High COE prices seen driving small bus operators out of business


With the Certificate of Entitlement (COE) premiums for commercial vehicles reaching a new high on Wednesday, industry players say this is driving some small bus operators out of business.

And this may lead to a significant drop in the supply of school buses in the next few years.

In the latest COE bidding exercise, the premiums for commercial vehicles rose above S$71,000.

According to the Singapore School Transport Association, the COEs for some 1,000 school buses would be expiring in 2017.

That is because many school bus operators bought new fleets of vehicles or renewed their COEs when premiums plunged to as low as S$87 in 2007.

The association says if premiums continue to rise, it may be difficult for "single school bus operators" to cope, as they already face expensive oil prices and high insurance costs.
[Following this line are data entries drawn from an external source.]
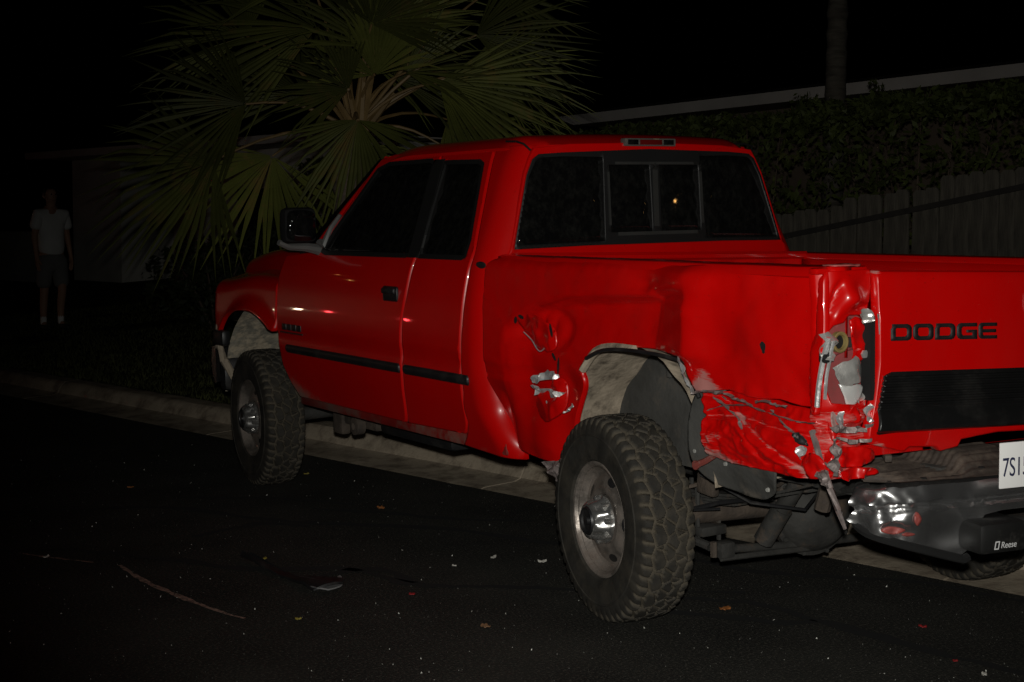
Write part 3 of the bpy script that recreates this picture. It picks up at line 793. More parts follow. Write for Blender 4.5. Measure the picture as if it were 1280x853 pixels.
def bed_scrape(y, z):
    s = .62 * gauss(y, .64, .07) * sstep(1.10, 1.03, z) + .40 * sstep(1.03, .97, z) * sstep(.9, .6, y)
    s += .34 * gauss(np.hypot((y - .72) / .6, (z - 1.18)), 0, .07) + .30 * gauss(y, .28, .12) * gauss(z, 1.17, .03)
    s += .45 * gauss(y, 1.52, .12) * gauss(z, .95, .02)
    return s
bed_l = panel('bed_side', bs_out, bed_f, .0145, RED, truck, .025, ID, inset=.005, attrs={'scrape': bed_scrape, 'dust': lambda y, z: .20 * sstep(1.33, 1.39, z) + .20 * sstep(.70, .58, z)})
tag(bed_l, 'dented left bed side torn open behind the wheel arch')
# puncture hole in the panel
mb = MB()
P = [(-.9745 - .006 + float(bed_dent(np.float64(.345 + .012 * math.cos(t)), np.float64(1.144 + .02 * math.sin(t)))), .345 + (.011 + .004 * math.sin(3 * t)) * math.cos(t), 1.144 + .021 * math.sin(t)) for t in np.linspace(0, 2 * math.pi, 13)[:-1]]
mb.add(P, [tuple(range(12))]); mb.build('puncture', BLACK, bed_l)
# right bed side, straight
rs_out = cr([(2.0, 1.413), (2.06, 1.39), (2.104, 1.325), (2.104, 1.1), (2.098, .857), (2.05, .70), (1.97, .60), (1.80, .575)], 4)
rs_out += [(1.245 + .60 * math.cos(a), .50 + .60 * math.sin(a)) for a in np.linspace(.05, math.pi - .05, 25)][:]
rs_out += [(.66, .70), (.08, .74), (.045, 1.0), (.06, 1.413)]
bed_right = panel('bed_side', rs_out, lambda y, z: (bed_x(y, z), y, z), .05, RED, truck, .025, (-1, 0, 0))
# rails on top, inner walls, floor, headboard
RAILM = RED
for sg in (-1, 1):
    out = [(.935, .06), (.935, 2.03), (.845, 2.06), (.845, .05)]
    panel('bed_rail', out, lambda x, y: (sg * x, y, 1.4145 + .008 * np.sin((x - .845) / .09 * math.pi) + .002 * fbm(y, x, 3, 9) * (sg < 0)), .03, RAILM, truck, .03, (0, 0, -1), inset=.008,
          attrs={'dust': lambda x, y: .20 + 0 * x})
    panel('bed_inner_wall', [(.07, 1.125), (2.03, 1.125), (2.03, 1.39), (.07, 1.39)], lambda y, z: (sg * (.84 + .02 * np.sin(y * 9) * 0), y, z), .08, RED, truck, .01, (sg, 0, 0), inset=0)
mb = MB(); mb.box((-.51, .05, .80), (.51, 2.03, .84)); mb.box((-.84, .05, .801), (.84, .60, .839)); mb.box((-.84, 1.82, .801), (.84, 2.029, .839))
for x in np.linspace(-.48, .48, 10): mb.box((x - .02, .06, .841), (x + .02, 2.02, .855), bev=.005)
mb.build('bed_floor', RED, truck)
panel('bed_headboard', [(-.84, .84), (.84, .84), (.84, 1.40), (-.84, 1.40)], lambda x, z: (x, 2.04 - .012 * np.cos(x * 22), z), .03, RED, truck, .02, (0, 1, 0), inset=.01)
mb = MB(); mb.tube([(-.86, 2.03, 1.408), (.86, 2.03, 1.408)], .02, 8); mb.build('headboard_rail', RED, truck)

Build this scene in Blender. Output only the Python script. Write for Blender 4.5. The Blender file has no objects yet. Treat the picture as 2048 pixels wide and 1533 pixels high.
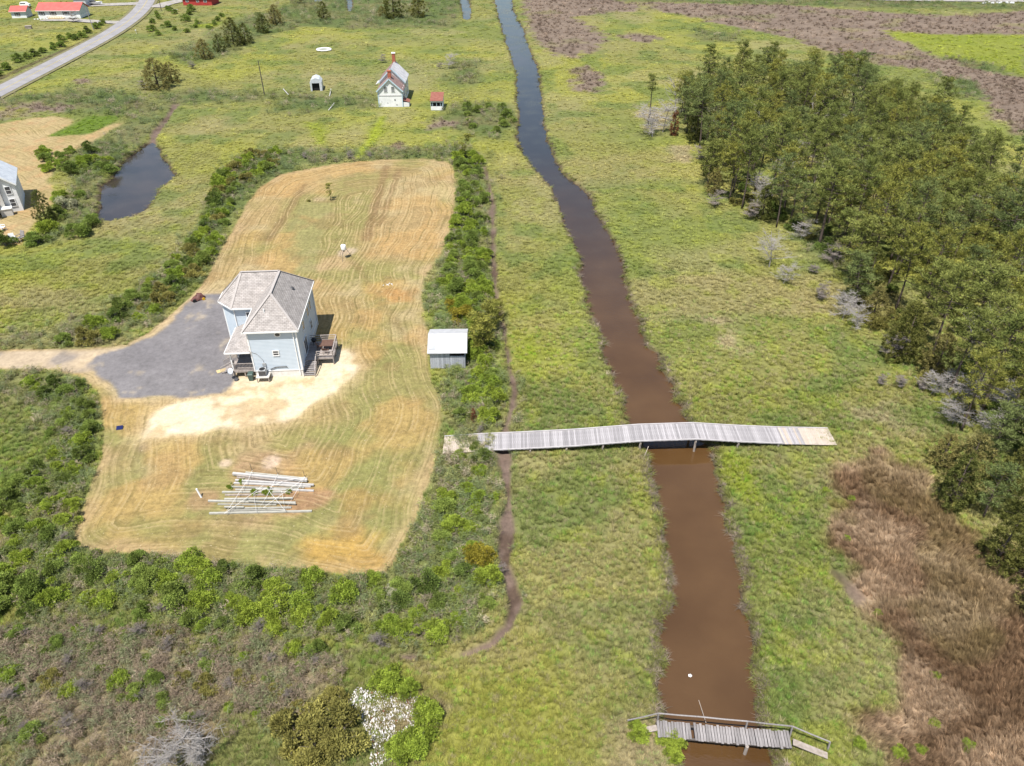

And with the Education Ministry's plans to make all primary schools single-session in 2016, this would mean the number of school buses would have to increase by 50 per cent by then -- causing a further strain on operators.

Wong Ann Lin, the chairman of the Singapore School Transport Association, thus suggests pulling school buses out of the commercial vehicles category in the COE bidding system.

SOURCE

Record high for the commercial vehicle category COE is definitely not doing any good for the business owners. Such costs will either be pushed to the consumers resulting in inflation, or the business will simply go bust, especially with small transport operators in this case. Removing the need to bid for COE is not exactly a solution either as can be seen with what was done with the taxis in Cat A.

It is a great headache for everyone.